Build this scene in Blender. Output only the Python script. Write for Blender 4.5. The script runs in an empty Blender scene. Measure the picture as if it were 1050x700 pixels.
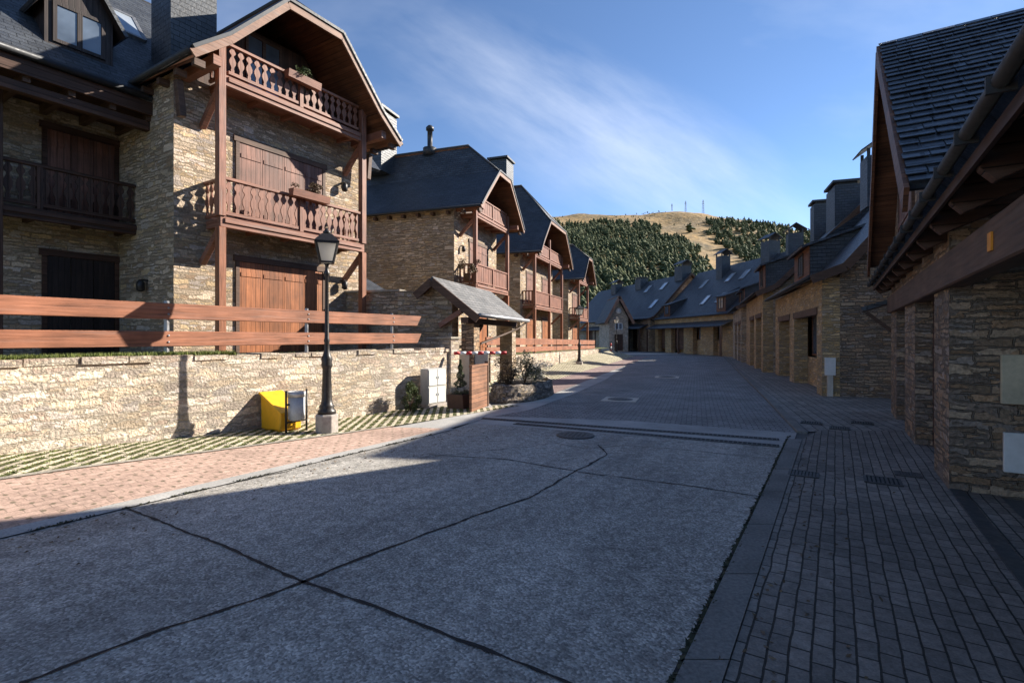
import bpy, bmesh, math, random
from mathutils import Vector, Matrix, noise as mnoise
R = math.radians
rnd = random.Random(7)
scene = bpy.context.scene
COL = scene.collection
F, CX, CY, EYE = 530.0, 525.0, 346.0, 1.70

# ------------------------------------------------------------------ helpers
def gp(px, py, z=0.0):
    """ground point seen at a photo position, for a surface at height z"""
    Y = (EYE - z) * F / (py - CY)
    return Vector(((px - CX) / F * Y, Y, z))

def T(o, label=None, cat=None, group=None, kind=None):
    if label: o['label'] = label
    if cat: o['category'] = cat
    if group: o['group'] = group
    if kind: o['kind'] = kind
    return o

def empty(name, loc, rz=0.0, label=None, cat=None, group=None):
    o = bpy.data.objects.new(name, None)
    COL.objects.link(o)
    o.location = loc
    o.rotation_euler = (0, 0, rz)
    o.empty_display_size = 0.2
    return T(o, label, cat, group)

def auto_uv(me):
    uv = me.uv_layers.new(name='UVMap')
    V = me.vertices
    for p in me.polygons:
        n = p.normal
        if abs(n.z) > 0.97:
            for li in p.loop_indices:
                c = V[me.loops[li].vertex_index].co
                uv.data[li].uv = (c.x, c.y)
        else:
            t = Vector((-n.y, n.x, 0)).normalized()
            b = n.cross(t)
            for li in p.loop_indices:
                c = V[me.loops[li].vertex_index].co
                uv.data[li].uv = (c.dot(t), c.dot(b))

class MB:
    def __init__(s):
        s.v = []; s.f = []; s.m = []; s.sm = []
    def add(s, vs, fs, m=0, smooth=False):
        k = len(s.v)
        s.v += [tuple(v) for v in vs]
        for f in fs:
            s.f.append([k + i for i in f]); s.m.append(m); s.sm.append(smooth)
        return s
    def box(s, x0, x1, y0, y1, z0, z1, m=0):
        return s.add([(x0,y0,z0),(x1,y0,z0),(x1,y1,z0),(x0,y1,z0),(x0,y0,z1),(x1,y0,z1),(x1,y1,z1),(x0,y1,z1)],
            [(0,3,2,1),(4,5,6,7),(0,1,5,4),(1,2,6,5),(2,3,7,6),(3,0,4,7)], m)
    def prism(s, pts, axis, a, b, m=0):
        """polygon pts (two coords) swept along an axis from a to b; pts anticlockwise seen from +axis"""
        n = len(pts)
        def mk(p, q):
            if axis == 'x': return (q, p[0], p[1])
            if axis == 'y': return (p[0], q, p[1])
            return (p[0], p[1], q)
        vs = [mk(p, a) for p in pts] + [mk(p, b) for p in pts]
        fs = [list(range(n)), list(range(2*n-1, n-1, -1))]
        for i in range(n):
            j = (i+1) % n
            fs.append((i, n+i, n+j, j))
        return s.add(vs, fs, m)
    def bar(s, p, q, w, h, m=0, up=(0,0,1)):
        p = Vector(p); q = Vector(q); d = (q-p).normalized(); u = Vector(up)
        if abs(d.dot(u)) > .98: u = Vector((1,0,0))
        a = d.cross(u).normalized()*w/2; b = a.cross(d).normalized()*h/2
        vs = [p-a-b, p+a-b, p+a+b, p-a+b, q-a-b, q+a-b, q+a+b, q-a+b]
        return s.add(vs, [(0,3,2,1),(4,5,6,7),(0,1,5,4),(1,2,6,5),(2,3,7,6),(3,0,4,7)], m)
    def lathe(s, prof, n=16, c=(0,0,0), m=0, smooth=True, flat=False):
        vs = []; fs = []
        for r, z in prof:
            for i in range(n):
                a = 2*math.pi*(i+.5)/n
                vs.append((c[0]+r*math.cos(a), c[1]+r*math.sin(a), c[2]+z))
        for k in range(len(prof)-1):
            for i in range(n):
                j = (i+1) % n
                fs.append((k*n+i, k*n+j, (k+1)*n+j, (k+1)*n+i))
        fs.append(tuple(range(n-1, -1, -1))); fs.append(tuple((len(prof)-1)*n+i for i in range(n)))
        return s.add(vs, fs, m, smooth and not flat)
    def tube(s, pts, r, n=8, m=0):
        pts = [Vector(p) for p in pts]; vs = []; fs = []
        for i, p in enumerate(pts):
            d = (pts[min(i+1, len(pts)-1)] - pts[max(i-1, 0)]).normalized()
            u = Vector((0,0,1)) if abs(d.z) < .95 else Vector((1,0,0))
            a = d.cross(u).normalized(); b = a.cross(d)
            for k in range(n):
                t = 2*math.pi*k/n
                vs.append(p + a*r*math.cos(t) + b*r*math.sin(t))
        for i in range(len(pts)-1):
            for k in range(n):
                j = (k+1) % n
                fs.append((i*n+k, i*n+j, (i+1)*n+j, (i+1)*n+k))
        fs.append(tuple(range(n-1,-1,-1))); fs.append(tuple((len(pts)-1)*n+i for i in range(n)))
        return s.add(vs, fs, m, True)
    def slab(s, poly, th, m_top=0, m_under=1):
        """thick sheet under a planar polygon (list of 3-D points, normal up)"""
        P = [Vector(p) for p in poly]
        nrm = Vector((0,0,0))
        for i in range(len(P)):
            nrm += (P[i]-P[0]).cross(P[(i+1) % len(P)]-P[0])
        nrm.normalize()
        if nrm.z < 0:
            P.reverse(); nrm = -nrm
        n = len(P)
        k = len(s.v)
        s.v += [tuple(p) for p in P] + [tuple(p-nrm*th) for p in P]
        s.f.append([k+i for i in range(n)]); s.m.append(m_top); s.sm.append(False)
        s.f.append([k+n+i for i in range(n-1,-1,-1)]); s.m.append(m_under); s.sm.append(False)
        for i in range(n):
            j = (i+1) % n
            s.f.append([k+i, k+n+i, k+n+j, k+j]); s.m.append(m_top); s.sm.append(False)
        return s
    def build(s, name, mats, parent=None, bevel=0.0, loc=None, rz=None, uv=True):
        me = bpy.data.meshes.new(name)
        me.from_pydata(s.v, [], s.f)
        if not isinstance(mats, (list, tuple)): mats = [mats]
        for m in mats: me.materials.append(m)
        for p, mi, sm in zip(me.polygons, s.m, s.sm):
            p.material_index = min(mi, len(mats)-1); p.use_smooth = sm
        me.update()
        if uv: auto_uv(me)
        o = bpy.data.objects.new(name, me)
        COL.objects.link(o)
        if parent: o.parent = parent
        if loc is not None: o.location = loc
        if rz is not None: o.rotation_euler = (0, 0, rz)
        if bevel:
            b = o.modifiers.new('Bevel', 'BEVEL'); b.width = bevel; b.segments = 1; b.limit_method = 'ANGLE'
        return o

def link_copy(o, parent, loc):
    c = o.copy(); COL.objects.link(c); c.parent = parent; c.location = loc
    return c

def copy_tree(o, parent=None):
    c = o.copy(); COL.objects.link(c); c.parent = parent
    for ch in list(o.children): copy_tree(ch, c)
    return c

# ------------------------------------------------------------------ materials
def new_mat(name):
    m = bpy.data.materials.new(name); m.use_nodes = True
    nt = m.node_tree
    for n in list(nt.nodes): nt.nodes.remove(n)
    out = nt.nodes.new('ShaderNodeOutputMaterial')
    bs = nt.nodes.new('ShaderNodeBsdfPrincipled')
    nt.links.new(bs.outputs[0], out.inputs[0])
    return m, nt, bs

class G:
    """tiny node-graph writer"""
    def __init__(s, nt): s.nt = nt
    def n(s, t, props=None, **ins):
        nd = s.nt.nodes.new(t)
        for k, v in (props or {}).items(): setattr(nd, k, v)
        for k, v in ins.items():
            s.set(nd.inputs[int(k[1:]) if k[0] == 'i' and k[1:].isdigit() else k.replace('_', ' ')], v)
        return nd
    def set(s, inp, v):
        if isinstance(v, bpy.types.NodeSocket): s.nt.links.new(v, inp)
        elif isinstance(v, tuple) and len(v) == 3 and inp.type == 'RGBA': inp.default_value = (*v, 1)
        else: inp.default_value = v
    def math(s, op, a, b=0.0, c=0.0, clamp=False):
        return s.n('ShaderNodeMath', {'operation': op, 'use_clamp': clamp}, i0=a, i1=b, i2=c).outputs[0]
    def uv(s): return s.n('ShaderNodeTexCoord').outputs['UV']
    def obj(s): return s.n('ShaderNodeTexCoord').outputs['Object']
    def map(s, v, scale=(1,1,1), rot=0.0, loc=(0,0,0)):
        return s.n('ShaderNodeMapping', None, Vector=v, Scale=scale, Rotation=(0,0,rot), Location=loc).outputs[0]
    def noise(s, v, scale, detail=3.0, rough=.55, col=False):
        nd = s.n('ShaderNodeTexNoise', None, Vector=v, Scale=scale, Detail=detail, Roughness=rough)
        return nd.outputs['Color' if col else 0]
    def ramp(s, fac, stops, interp='LINEAR'):
        nd = s.n('ShaderNodeValToRGB', None, Fac=fac)
        cr = nd.color_ramp; cr.interpolation = interp
        while len(cr.elements) < len(stops): cr.elements.new(.5)
        for e, (p, c) in zip(cr.elements, stops):
            e.position = p; e.color = (*c, 1) if len(c) == 3 else c
        return nd.outputs[0]
    def mix(s, fac, a, b, mode='MIX'):
        nd = s.n('ShaderNodeMix', {'data_type': 'RGBA', 'blend_type': mode})
        s.set(nd.inputs[0], fac); s.set(nd.inputs[6], a); s.set(nd.inputs[7], b)
        return nd.outputs[2]
    def rng(s, v, a, b, c=0.0, d=1.0):
        return s.n('ShaderNodeMapRange', None, Value=v, i1=a, i2=b, i3=c, i4=d).outputs[0]
    def bump(s, h, dist=.02, strength=1.0, normal=None):
        nd = s.n('ShaderNodeBump', None, Height=h, Distance=dist, Strength=strength)
        if normal is not None: s.set(nd.inputs['Normal'], normal)
        return nd.outputs[0]
    def vary(s, col, v, scale, lo=.75, hi=1.2, detail=4):
        f = s.rng(s.noise(v, scale, detail), .3, .7, lo, hi)
        return s.mix(1.0, col, s.n('ShaderNodeCombineColor', None, i0=f, i1=f, i2=f).outputs[0], 'MULTIPLY')

def grey(v): return (v, v, v)

def stone_mat(name, palette, mortar, w=.30, h=.085, bump=.02, wob=.035, mort=.012):
    """roughly coursed rubble: two sizes of course, wandering joints, one tone per stone"""
    m, nt, bs = new_mat(name); g = G(nt)
    uv = g.uv()
    d1 = g.n('ShaderNodeVectorMath', {'operation': 'MULTIPLY_ADD'}, i0=g.n('ShaderNodeVectorMath', {'operation': 'SUBTRACT'}, i0=g.noise(uv, 2.6, 3, col=True), i1=(.5,.5,.5)).outputs[0], i1=(wob*5, wob*2.6, 0), i2=uv).outputs[0]
    d2 = g.n('ShaderNodeVectorMath', {'operation': 'MULTIPLY_ADD'}, i0=g.n('ShaderNodeVectorMath', {'operation': 'SUBTRACT'}, i0=g.noise(uv, 13, 2, col=True), i1=(.5,.5,.5)).outputs[0], i1=(wob*1.3, wob*1.1, 0), i2=d1).outputs[0]
    def layer(a, b, off, sq):
        br = g.n('ShaderNodeTexBrick', {'offset': off, 'offset_frequency': 2, 'squash': sq, 'squash_frequency': 3}, Vector=d2, Color1=(0,0,0), Color2=(1,1,1), Mortar=(.5,.5,.5), Scale=1.0, Mortar_Size=mort, Mortar_Smooth=.6, Bias=0.0, Brick_Width=a, Row_Height=b)
        return g.n('ShaderNodeSeparateColor', None, Color=br.outputs['Color']).outputs[0], br.outputs['Fac']
    r1, f1 = layer(w, h, .43, 1.7); r2, f2 = layer(w*.62, h*.6, .37, 1.5); r3, f3 = layer(w*1.25, h*1.6, .47, .7)
    nz = g.noise(g.map(uv, (1.0, 2.2, 1)), 1.9, 3)
    s1 = g.math('GREATER_THAN', nz, .53); s2 = g.math('LESS_THAN', nz, .42)
    def pick(a, b, c):
        x = g.n('ShaderNodeMix', None, i0=s1, i2=a, i3=b).outputs[0]
        return g.n('ShaderNodeMix', None, i0=s2, i2=x, i3=c).outputs[0]
    rid = pick(r1, r2, r3); fac = pick(f1, f2, f3)
    wn = g.n('ShaderNodeTexWhiteNoise', {'noise_dimensions': '1D'}, W=g.math('MULTIPLY', rid, 173.0))
    n = len(palette)
    base = g.ramp(wn.outputs['Value'], [(i/n, (p[0]*1.05, p[1]*.975, p[2]*.96)) for i, p in enumerate(palette)], 'CONSTANT')
    val = g.rng(g.math('FRACT', g.math('MULTIPLY', rid, 37.3)), 0, 1, .66, 1.25)
    base = g.mix(1.0, base, g.n('ShaderNodeCombineColor', None, i0=val, i1=val, i2=val).outputs[0], 'MULTIPLY')
    base = g.vary(base, uv, 24, .72, 1.25, 6)
    base = g.vary(base, uv, .7, .78, 1.18, 3)
    colr = g.mix(g.math('MULTIPLY', fac, .8), base, g.vary(mortar, uv, 30, .7, 1.2))
    nt.links.new(colr, bs.inputs['Base Color'])
    bs.inputs['Roughness'].default_value = .9
    bs.inputs['Specular IOR Level'].default_value = .25
    hh = g.math('SUBTRACT', g.math('MULTIPLY', g.math('FRACT', g.math('MULTIPLY', rid, 91.7)), .9), fac)
    hh = g.math('ADD', hh, g.math('MULTIPLY', g.noise(uv, 26, 5), .7))
    nt.links.new(g.bump(hh, bump), bs.inputs['Normal'])
    return m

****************

| GIVEN INSTRUCTION |
Everything from the top line of the data down to and including the line with "return T(o, label, cat, group)" is to be copied, except the pictures.

| COMPLETE ANSWER |
Build this scene in Blender. Output only the Python script. Write for Blender 4.5. The script runs in an empty Blender scene. Measure the picture as if it were 1050x700 pixels.
import bpy, bmesh, math, random
from mathutils import Vector, Matrix, noise as mnoise
R = math.radians
rnd = random.Random(7)
scene = bpy.context.scene
COL = scene.collection
F, CX, CY, EYE = 530.0, 525.0, 346.0, 1.70

# ------------------------------------------------------------------ helpers
def gp(px, py, z=0.0):
    """ground point seen at a photo position, for a surface at height z"""
    Y = (EYE - z) * F / (py - CY)
    return Vector(((px - CX) / F * Y, Y, z))

def T(o, label=None, cat=None, group=None, kind=None):
    if label: o['label'] = label
    if cat: o['category'] = cat
    if group: o['group'] = group
    if kind: o['kind'] = kind
    return o

def empty(name, loc, rz=0.0, label=None, cat=None, group=None):
    o = bpy.data.objects.new(name, None)
    COL.objects.link(o)
    o.location = loc
    o.rotation_euler = (0, 0, rz)
    o.empty_display_size = 0.2
    return T(o, label, cat, group)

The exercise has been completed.